Haftung für Folgeschäden aus Verkehrsunfall

Verkehrsunfall, Schaden, HWS, Halswirbelsäule, Verletzung, Schadensersatz, Schleudertrauma, Haftung, Feststellung


BGH, Urteil vom 20.11.2001, Az. VI ZR 77/00

Leitsatz:

Entsteht nach zwei zeitlich einander folgenden selbständigen Unfällen ein Dauerschaden des Verletzten, haftet der Erstschädiger mangels abgrenzbarer Schadensteile grundsätzlich auch dann für den Dauerschaden, wenn die Folgen des Erstunfalls erst durch den Zweitunfall zum Dauerschaden verstärkt worden sind.            

Der Zweitschädiger haftet für den Dauerschaden mangels abgrenzbarer Schadensteile schon dann, wenn der Zweitunfall lediglich mitursächlich für den Dauerschaden ist.

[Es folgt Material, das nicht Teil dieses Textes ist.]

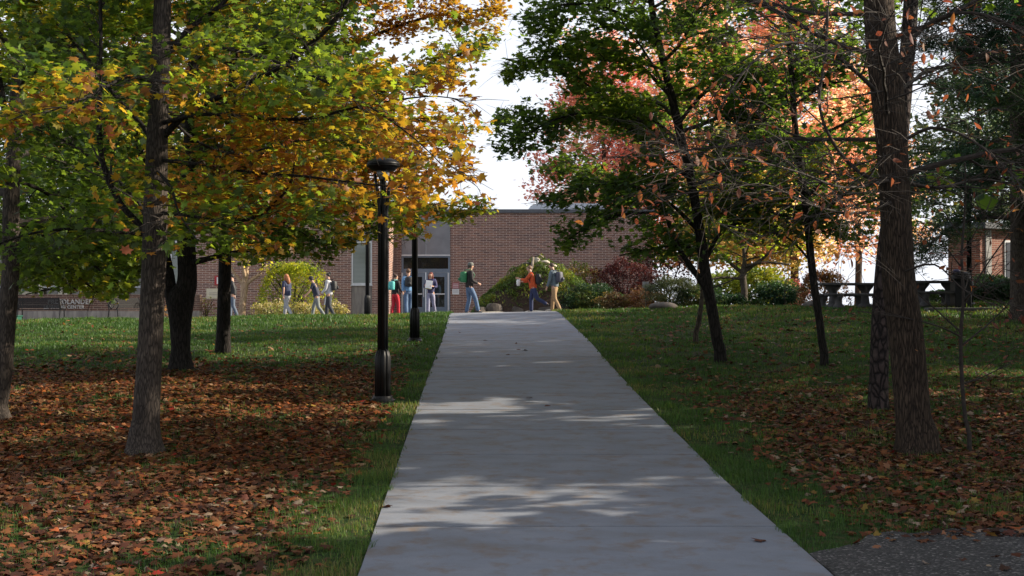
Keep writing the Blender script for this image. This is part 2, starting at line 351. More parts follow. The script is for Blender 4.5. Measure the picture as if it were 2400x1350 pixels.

Aus der Urteilsbegründung:
"(...) a) Ein Anspruch aus §§ 823, 847 BGB, 7, 18 StVG, 3 PflVersG gegen die Beklagten zu 1 und 2 setzt zunächst voraus, daß der Körper der Klägerin beim Unfall am 2. August 1987 verletzt worden ist. Das ist schon deshalb zu bejahen, weil die Klägerin nach den Feststellungen des Berufungsgerichts bei diesem ersten Unfall ein HWS-Schleudertrauma erlitten hat.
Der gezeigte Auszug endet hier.